Try sitting down with results and expressing how you like the work you did and how it gave results.
Try doing one-ones with each key leader.
I mean, you’d hope the other company is doing well if they’re looking to hire in this climate
Depends. Many are hiring and laying off at the same time.
Commenting to follow this, also curious
I was at a so-thought great agency and got let go recently for financial reasons :/
I second the direction where this is going, Director.
Risk is relative. Where are you trying to go? What are your responsibilities?
Something to think about: when you say “creative isn’t the greatest” do you mean the clients? Because as a hiring manager, I would really want to know what you, a copywriter who is well liked by leaders, tried to make creative better.
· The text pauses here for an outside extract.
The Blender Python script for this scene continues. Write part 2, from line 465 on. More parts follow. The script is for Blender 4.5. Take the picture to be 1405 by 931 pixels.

Go (or stay) where you think you'll make the best work. Layoffs can happen anywhere and it's your body of work that will help you get the next job when you need it.
If it is stable, stay
HODL.
No place is stable, especially if you’re in a holding company creative network. BBDO, Ogilvy, etc. are doing great work for good clients, and winning awards but the budgets are disappearing and they letting people go every quarter.
Following too. It’s also a gamble when you join the new gig because you’re exposed to new process, teams, clients and don’t know how they are once you’re officially inside. Are there any tips to forecast that
Lots of under the radar layoffs while agencies pay big money to be at lavish award shows.